No – this wasn’t complete, and wasn’t accessible to everyone; how many Bowie fans got beaten up for acting out, treated to homophobic bullying or worse? Still, Bowie extended the hope that eventually all freaks and weirdos and outsiders could just breathe and do their own thing, stylistically, sonically, whatever. If that exploration began and ended with dressing up as the man himself, as in this wonderful clip of excited American fans from the BBC's Cracked Actor documentary, that was fine too – Bowie offered the possibility of constant change, and with his characters, the idea that image could be an artful expression of identity, but not an authentic, immutable one. Something about Bowie and his masks was freeing.

With so many styles and periods of Bowie, there was something for everyone to stake personal claim to. Behind the mask didn’t matter so much, but it couldn’t hurt that, by many accounts, after the worst of his coke years, Bowie was a genuinely nice, non-diva-ish guy who paid his way into clubs and bought drinks for underlings.

This slippage is lost now that image and identity are so closely welded together in tracked, marketable, personal data. How would any Bowie characters hold up in a world of Instagram preening, tracked against likes and shares, and sneaky paparazzi shots out of costume? And how much can fans play with identity, when even personally selected news feeds are shaped by algorithms that, through subtle and not so subtle goads of advertising targeted to age, race gender and income profiles and filtering of news to promote that day’s corporate bullshit. (An hour after the news of his death broke, Facebook’s ‘trending’ stories panel listed an upcoming tube strike and some London Fashion Week thing as the ‘top stories’, pushing Bowie into third place. Really?)

No one can replace him; even without the digital panopticon, the infrastructure’s just not there for an artist without substantial private funds to have a go in a few styles of novelty beat combo, flirt with acting through appearances in Carnaby-swinging ice cream adverts, and seriously study mime – all before trying on a few more pop personas until each one gained greater traction. (And also the lack of infrastructure, too: imagine what would have happened to the career of a star of Bowie’s calibre, post-surveillance and social media, caught with a fraction of the drugs in his system on any given day in the 70s – or the very underage Lori Lightning. Problematic ain’t the half of it.)

A clip of an interview with Bowie from 2000 has been doing the rounds this morning, because it’s supposed to show how Bowie anticipated how the internet would change everything. He’s excited and intelligent, even in the face of sweaty lump Jeremy Paxman and his smug bluster. From 7:00 to 12:20, Bowie talks about how art will be revolutionised because networked technology connects artists and audiences and allows them to meet “in that grey space in the middle”. This is where the future of art was supposed to be, and again, it didn’t work out that way, because corporates colonised that space first. Still, I miss that optimism and mystique, the lack of information, the ambiguity that allowed for projection and identification (and ripping off, and building new connections). For private dreams and multifaceted communities.

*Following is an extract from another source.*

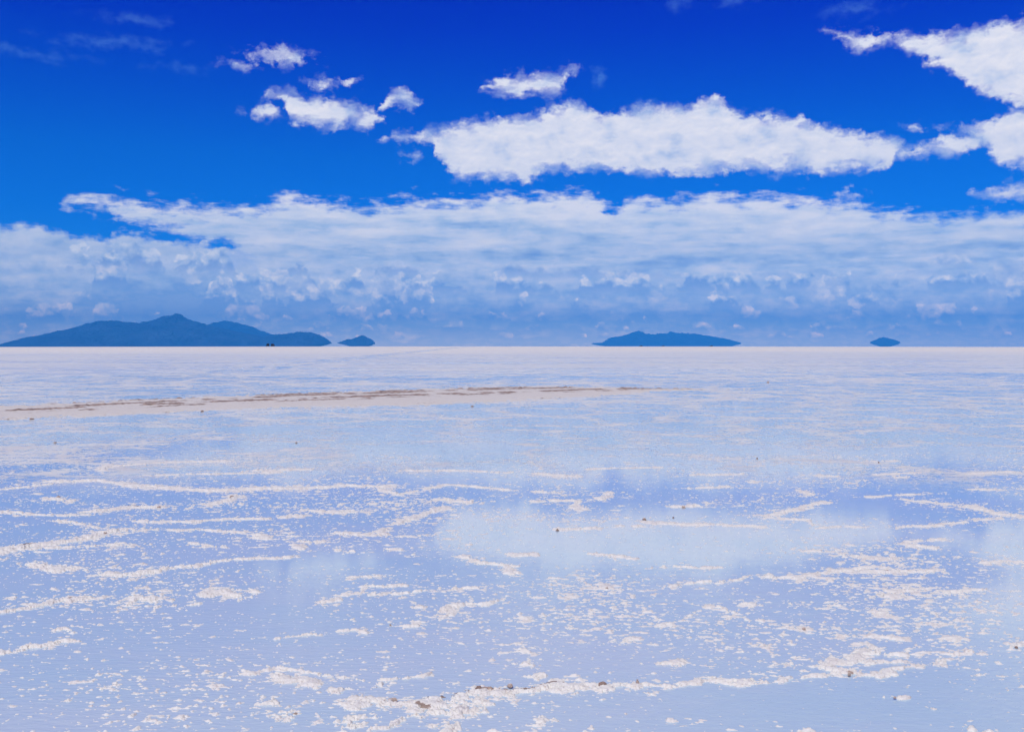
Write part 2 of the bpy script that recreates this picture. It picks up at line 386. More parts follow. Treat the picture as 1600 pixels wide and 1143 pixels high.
def mesh_from_grid(name, X, Y, Z, mat, keep=None, attrs=None, smooth=True):
    n0, n1 = X.shape
    idx = np.arange(n0 * n1).reshape(n0, n1)
    q = np.stack([idx[:-1, :-1], idx[:-1, 1:], idx[1:, 1:], idx[1:, :-1]], -1).reshape(-1, 4)
    co = np.stack([X, Y, Z], -1).reshape(-1, 3)
    if keep is not None:
        kf = keep.reshape(-1)[q].any(1); q = q[kf]
        used = np.zeros(len(co), bool); used[q.reshape(-1)] = True
        remap = np.cumsum(used) - 1; co = co[used]; q = remap[q]
    else: used = np.ones(len(co), bool)
    me = bpy.data.meshes.new(name)
    me.vertices.add(len(co)); me.vertices.foreach_set('co', co.astype(np.float32).reshape(-1))
    me.loops.add(len(q) * 4); me.loops.foreach_set('vertex_index', q.astype(np.int32).reshape(-1))
    me.polygons.add(len(q)); me.polygons.foreach_set('loop_start', np.arange(0, len(q) * 4, 4, dtype=np.int32))
    try: me.polygons.foreach_set('loop_total', np.full(len(q), 4, dtype=np.int32))
    except Exception: pass
    me.update(calc_edges=True)
    if smooth: me.polygons.foreach_set('use_smooth', np.ones(len(q), bool))
    for k, v in (attrs or {}).items():
        a = me.attributes.new(k, 'FLOAT', 'POINT'); a.data.foreach_set('value', v.reshape(-1)[used].astype(np.float32))
    me.materials.append(mat); me.validate()
    o = bpy.data.objects.new(name, me); C.objects.link(o)
    return o

def polyfield(X, Y, lines):    # for each line: distance in metres to a polyline, less its own half width -> the nearest
    best = np.full(X.shape, 9.0); lift = np.zeros(X.shape)
    for pts, hw in lines:
        P = [gp(*p) for p in pts]
        if len(P) == 1: P = [P[0], (P[0][0] + 1e-3, P[0][1])]
        P = np.array(P)
        m_ = 0.6 + hw
        sel = (X > P[:, 0].min() - m_) & (X < P[:, 0].max() + m_) & (Y > P[:, 1].min() - m_) & (Y < P[:, 1].max() + m_)
        if not sel.any(): continue
        x, y = X[sel], Y[sel]; d = np.full(x.shape, 9.0)
        for (ax, ay), (bx, by) in zip(P[:-1], P[1:]):
            vx, vy = bx - ax, by - ay; L2 = vx * vx + vy * vy + 1e-12
            t = np.clip(((x - ax) * vx + (y - ay) * vy) / L2, 0, 1)
            d = np.minimum(d, np.hypot(x - ax - t * vx, y - ay - t * vy))
        k = (d / hw)
        b = best[sel]; l = lift[sel]
        w = k < b
        b[w] = k[w]; l[w] = hw
        best[sel] = b; lift[sel] = l
    return best, lift

# ------------------------------------------------------------------ the salt flat (structure)
def tag(o, label=None, cat=None, group=None, kind=None):
    if label: o['label'] = label
    if cat: o['category'] = cat
    if group: o['group'] = group
    if kind: o['kind'] = kind
    return o

wet = make_ground_material()
rad = np.concatenate([[0.0, 1.0, 2.0], np.geomspace(3, 600, 90), np.linspace(610, 1100, 60), np.geomspace(1150, 26200, 40)])
ang = np.linspace(0, 2 * np.pi, 241)
RR, AA = np.meshgrid(rad, ang, indexing='ij')
ground = mesh_from_grid('salt_flat', RR * np.sin(AA), RR * np.cos(AA), gz(RR), wet)
tag(ground, 'white salt flat under a thin film of blue water', kind='structure')

# ------------------------------------------------------------------ near crust standing out of the water
LINES = [
 ([(575,1092),(610,1100),(650,1097)],.035), ([(650,1099),(700,1092),(745,1085),(800,1081)],.06), ([(800,1081),(860,1076),(905,1072)],.05),
 ([(905,1071),(940,1072),(1000,1072)],.035), ([(1000,1071),(1060,1066),(1100,1063)],.028), ([(1100,1063),(1150,1063),(1200,1061),(1225,1058),(1290,1058),(1320,1052),(1370,1053),(1420,1046),(1470,1033)],.026),
 ([(660,1100),(690,1106),(715,1106)],.085), ([(1300,1047),(1325,1050)],.05), ([(1222,1056)],.045), ([(745,1095),(755,1098)],.03),
 ([(368,1050),(398,1053)],.022), ([(428,1058),(450,1063),(500,1067)],.030), ([(440,1045),(500,1055),(570,1062),(590,1067)],.012),
 ([(590,1070)],.045), ([(612,1097)],.055), ([(455,1117)],.04), ([(540,1124),(560,1134)],.055), ([(600,1062),(640,1055),(678,1052)],.012), ([(580,1140),(625,1127),(660,1119)],.015),
 ([(520,1079),(535,1079)],.022), ([(546,1102),(560,1102)],.025), ([(565,1088)],.02), ([(690,1140),(700,1134)],.03), ([(405,1100),(420,1100)],.02),
 ([(0,1018),(40,1010)],.05), ([(40,1010),(95,1003)],.06), ([(100,985)],.045), ([(0,955),(50,946),(110,936),(145,936)],.03), ([(110,937)],.05),
 ([(205,945),(215,932),(250,936)],.045), ([(250,948),(305,945)],.015), ([(170,895),(200,899),(240,893)],.055), ([(325,930),(345,924),(365,932)],.05), ([(390,925)],.045),
 ([(0,862),(50,852),(110,845),(165,832),(195,828)],.085), ([(50,857),(110,855),(160,852),(215,851)],.03), ([(205,830),(250,827),(310,827)],.035),
 ([(0,764),(50,760),(90,754)],.05), ([(80,752),(150,750),(200,757)],.11), ([(200,758),(280,763),(340,766),(400,763)],.09), ([(400,763),(470,763),(540,758),(600,760)],.09), ([(600,766),(620,772),(700,757),(800,765)],.06),
 ([(0,800),(40,803)],.06), ([(25,805),(100,804),(150,803)],.03), ([(130,800),(170,796),(210,792),(250,792)],.07), ([(95,812),(120,817),(152,823)],.05), ([(225,814),(300,815),(365,810)],.05), ([(365,811),(420,809),(470,805)],.05), ([(490,798),(560,801)],.06),
 ([(250,888),(300,883),(350,875),(400,872),(450,870)],.035), ([(320,828),(370,833)],.03), ([(300,848),(350,855)],.025), ([(45,880),(70,885),(100,890)],.04), ([(80,778),(110,782)],.07),
 ([(400,835),(420,840)],.04), ([(470,845),(510,846)],.035), ([(455,850),(470,857)],.03), ([(325,788),(350,782),(365,775)],.07),
 ([(520,832),(560,834),(590,836),(600,826)],.05), ([(625,818),(640,808),(670,801),(700,793)],.055), ([(600,838),(660,838)],.025), ([(525,858),(560,862)],.03), ([(600,858),(625,858)],.03), ([(690,780),(740,785)],.08),
 ([(583,928),(630,925),(700,920),(750,917)],.022), ([(545,902),(600,899)],.025), ([(530,932),(570,925)],.022), ([(685,957),(720,944),(775,938)],.03), ([(690,962),(700,960)],.035), ([(560,917),(625,914)],.015),
 ([(720,870),(750,878),(790,885),(800,895)],.04), ([(425,1000),(470,993),(550,985)],.015), ([(565,986)],.03), ([(640,975),(650,975)],.03), ([(655,950)],.028), ([(510,940),(535,937)],.03),
 ([(1045,914),(1090,910)],.03), ([(1095,911),(1130,908)],.032), ([(1140,907),(1170,901),(1200,898)],.03), ([(1110,946),(1130,950),(1155,960)],.028), ([(1170,944)],.04), ([(1165,968),(1200,972)],.025),
 ([(828,1017)],.035), ([(828,1035)],.03), ([(838,1053)],.035), ([(812,966)],.035), ([(945,918)],.03), ([(965,1004)],.03), ([(1045,977)],.03), ([(1040,1036),(1080,1034)],.02),
 ([(1200,806),(1240,796),(1290,783)],.06), ([(1200,808),(1260,812),(1270,822)],.035), ([(1270,824),(1340,823)],.035), ([(1400,823),(1450,821),(1510,815)],.035), ([(1355,776),(1420,772),(1480,771)],.04), ([(1415,780),(1480,787)],.04), ([(1510,790),(1545,798),(1560,803),(1600,808)],.055), ([(1530,812),(1570,808)],.05),
 ([(1315,867),(1345,872),(1390,873)],.035), ([(1315,893),(1360,885)],.04), ([(1350,893),(1400,893),(1450,891)],.045), ([(1420,850),(1460,857)],.05), ([(1420,845),(1480,842)],.04), ([(1200,901),(1240,903),(1290,895)],.03), ([(1375,930),(1400,928),(1418,920)],.055), ([(1475,924),(1540,921)],.022), ([(1370,956)],.045), ([(1250,905),(1262,903)],.05), ([(1536,880),(1600,878)],.03),
 ([(1305,1032),(1340,1022),(1360,1010)],.032), ([(1360,1020),(1410,1022)],.03), ([(1350,1033),(1400,1034)],.03), ([(1475,1024),(1515,1018)],.035), ([(1588,1010),(1600,1008)],.04), ([(1256,981)],.035), ([(1298,943)],.03), ([(1240,944)],.03), ([(1457,1106)],.03), ([(1415,1090)],.02), ([(1385,1087)],.018), ([(1200,1010)],.035), ([(1480,996)],.035),
 ([(1535,1053)],.025), ([(1528,1141)],.03), ([(1240,1034),(1210,1037)],.025), ([(1060,1131)],.02), ([(855,1128)],.025), ([(1320,995),(1360,994)],.03), ([(1375,995),(1405,996)],.025),
 ([(640,735),(720,735),(800,738)],.07), ([(400,735),(480,733)],.08), ([(840,740),(900,745)],.08), ([(920,733),(975,731),(1030,730)],.05), ([(840,783),(900,782),(905,795)],.07), ([(835,768),(860,769)],.05), ([(940,780),(952,770)],.06), ([(1080,742),(1160,740)],.05), ([(1080,763),(1140,760)],.06), ([(1180,753)],.07), ([(1250,766),(1262,772)],.07), ([(1280,742),(1300,744)],.06), ([(1370,741),(1430,739)],.05), ([(1400,746),(1420,745)],.06),
 ([(1520,741),(1560,736),(1600,739)],.06), ([(1515,765),(1560,764)],.04), ([(160,735),(175,725)],.07), ([(180,728),(260,722),(350,720)],.07), ([(230,742),(330,740),(430,738)],.06), ([(1360,720),(1405,720)],.05),
 ([(1000,815),(1060,818),(1160,821),(1200,823)],.05), ([(970,823),(1000,822)],.05), ([(870,827),(930,825)],.04), ([(925,866),(990,871)],.05), ([(1010,888),(1060,886),(1130,886)],.02), ([(800,866),(830,865)],.035), ([(1255,862),(1285,861)],.04), ([(1055,791),(1090,790)],.06),
]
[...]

And this is unrelated and in the worst possible taste, but Labyrinth was great and Bowie’s codpiece deserved a supporting actor credit.

Comments

Well, let's hope there is still room for some element of creativity and difference in what sounds like a grievously dull and over-patrolled world. Perhaps if we believe it can be so, our wishes will come true.

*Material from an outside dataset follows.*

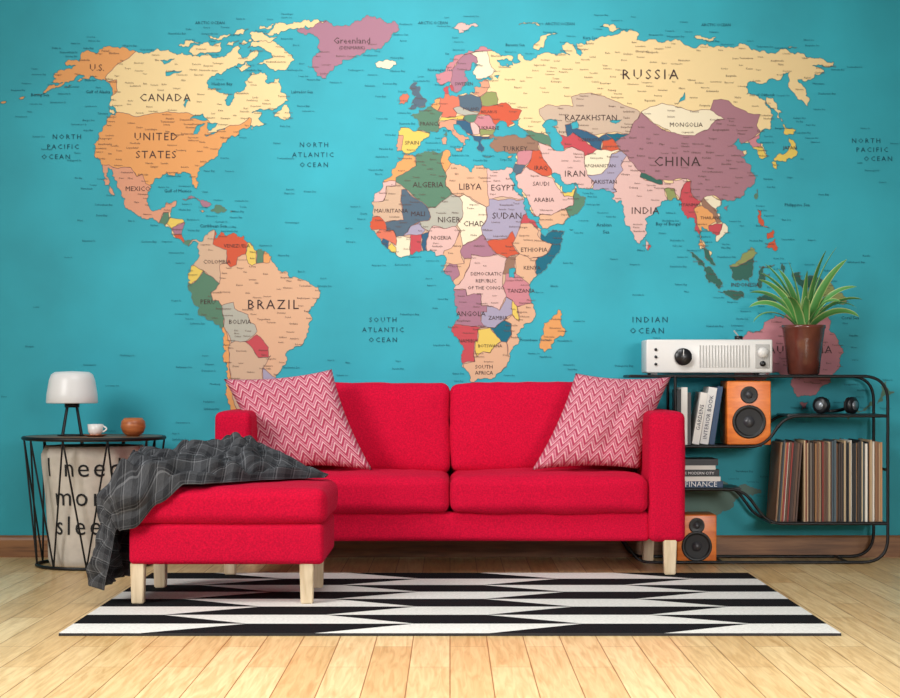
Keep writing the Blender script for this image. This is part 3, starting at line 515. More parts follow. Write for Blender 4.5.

We do have the option of ignoring the nonsense provided by algorithms - spend too much time looking at what's "trending" on Facebook, and the world turns into undifferentiated grey goo.

Excellent piece, Emily.

'God' does speak through muse of time; to change the thoughts of creation. R.I.P. ... thanx for the thoughts. ❣

But any sudden movement I've got to write it down
They wipe out an entire race and I've got to write it down
But I'm still getting educated but I've got to write it down
And it won't be forgotten
'Cause I'll never say anything nice again, how can I?